Good mentors are people who engage, inspire and encourage their peers. Where there is a personal passion for success, there is a mentor that is doing their job right! Motivation gets the ball rolling, but also keeps the trajectory and goals moving in a positive direction over the life of the relationship and beyond.

  • Constantly learns. 

No mentor can be effective without being a life-long learner, in the workplace, culturally, and as the world changes. A good mentor adapts to this change by constantly taking in new information, processing it, using it in everyday situations and delivering it to their peers and mentees.

  • Values growth. 

Just as a strong mentor is adaptable to change, they do so because change is inevitable and they value growth: personal growth, growth of their network, growth of their business, and growth of their community. Stagnate individuals have less to offer to their mentees than someone who is interested in evolving and continuously growing as a business and individual.

  • Are inspired. 

Uninspired advice has no place in an effective mentorship. Passion for the process creates a more motivating and collaborative environment, and is therefore more effective. An inspired peer can get their point across quickly because they care about their team members and personal relationships with them.

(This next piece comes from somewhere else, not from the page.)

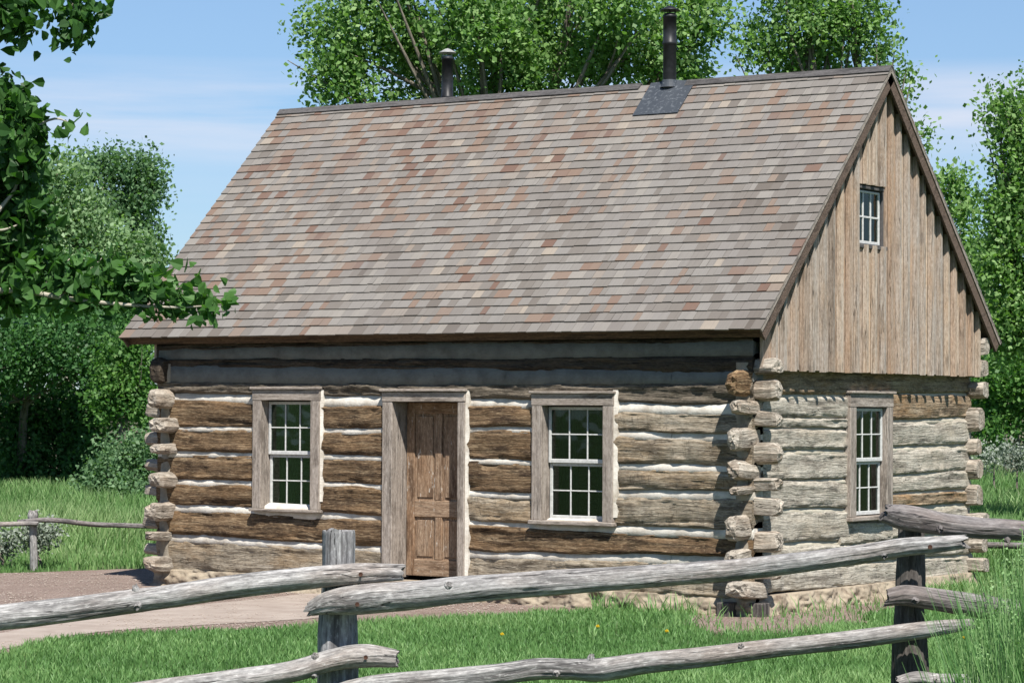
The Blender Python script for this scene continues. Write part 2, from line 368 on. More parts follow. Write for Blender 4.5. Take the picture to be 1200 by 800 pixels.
# flashing: tarred sheet with pale splashes
mt, nt, b = newmat('tarred_flashing'); tc = nt.nodes.new('ShaderNodeTexCoord')
c = mix(nt, ramp(nt, noise(nt, tc.outputs['Object'], (1, 1, 1), 26, 5, .7), [(.54, 0.0), (.68, .6)]), (.045, .052, .062), (.20, .215, .23))
nt.links.new(c, b.inputs['Base Color']); b.inputs['Roughness'].default_value = .6; M['flash'] = mt
# shingles: colour belongs to each shingle (tint), with patches of newer, redder ones
mt, nt, b = newmat('cedar_shingles')
at = nd(nt, 'ShaderNodeAttribute', attribute_name='tint'); g = nd(nt, 'ShaderNodeAttribute', attribute_name='grain'); tc = nt.nodes.new('ShaderNodeTexCoord')
c = ramp(nt, at.outputs['Fac'], [(0, (.098, .083, .070)), (.15, (.132, .115, .099)), (.35, (.162, .146, .129)), (.55, (.190, .176, .160)), (.68, (.222, .203, .178)), (.76, (.195, .155, .124)), (.85, (.175, .122, .092)), (.94, (.130, .078, .058)), (1.0, (.26, .222, .18))])
st = noise(nt, g.outputs['Vector'], (3, 110, 1), 1, 4, .6)
c = mix(nt, ramp(nt, st, [(.3, .35), (.5, 0.0)]), c, (.085, .072, .065))
c = mix(nt, ramp(nt, noise(nt, tc.outputs['Object'], (1, 1, 1), 1.4, 4, .6), [(.45, 0.0), (.7, .4)]), c, (.145, .13, .122))
nt.links.new(c, b.inputs['Base Color']); b.inputs['Roughness'].default_value = .85; bump(nt, b, st, .3, .002); M['shingle'] = mt

def leaf_mat(name, lo, mid, hi, gloss=.5, trans=.45):
    mt, nt, b = newmat(name)
    at = nd(nt, 'ShaderNodeAttribute', attribute_name='tint')
    c = ramp(nt, at.outputs['Fac'], [(0, lo), (.5, mid), (1, hi)])
    nt.links.new(c, b.inputs['Base Color']); b.inputs['Roughness'].default_value = gloss; b.inputs['Specular IOR Level'].default_value = .28
    t = nd(nt, 'ShaderNodeBsdfTranslucent'); ms = nd(nt, 'ShaderNodeMixShader'); ms.inputs[0].default_value = trans
    nt.links.new(mix(nt, 1.0, c, (1.0, 1.25, .45), 'MULTIPLY'), t.inputs[0])
    o = [n for n in nt.nodes if n.type == 'OUTPUT_MATERIAL'][0]
    nt.links.new(b.outputs[0], ms.inputs[1]); nt.links.new(t.outputs[0], ms.inputs[2]); nt.links.new(ms.outputs[0], o.inputs[0]); return mt
M['leaf_cotton'] = leaf_mat('cottonwood_leaf', (.065, .15, .04), (.16, .29, .08), (.29, .43, .17))
M['leaf_near'] = leaf_mat('near_cottonwood_leaf', (.025, .075, .018), (.05, .13, .03), (.10, .22, .055))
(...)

  • They prize confidentiality. 

Due to the sensitivity of the peer-to-peer relationship in a mentorship, and the sensitivity of trade secrets and business practices, confidentiality is crucial. In a mentorship relationship, privacy and confidentiality is a necessity so that honest and helpful advice can be given in a safe environment. Just like a counselor is required to maintain confidentiality, a mentor should offer their opinion and ear without consequences.

The combination of peer-to-peer mentorship and selecting effective mentors will help build growth through proven methods and inspired mentoring. When a mentor is engaged, honest, relevant, dynamic, evolved, inspired and discreet, they create lasting, and successful interactions with their mentee(s), so the mentee is engaged and never distracted by the spilt grounds on the coffee counter.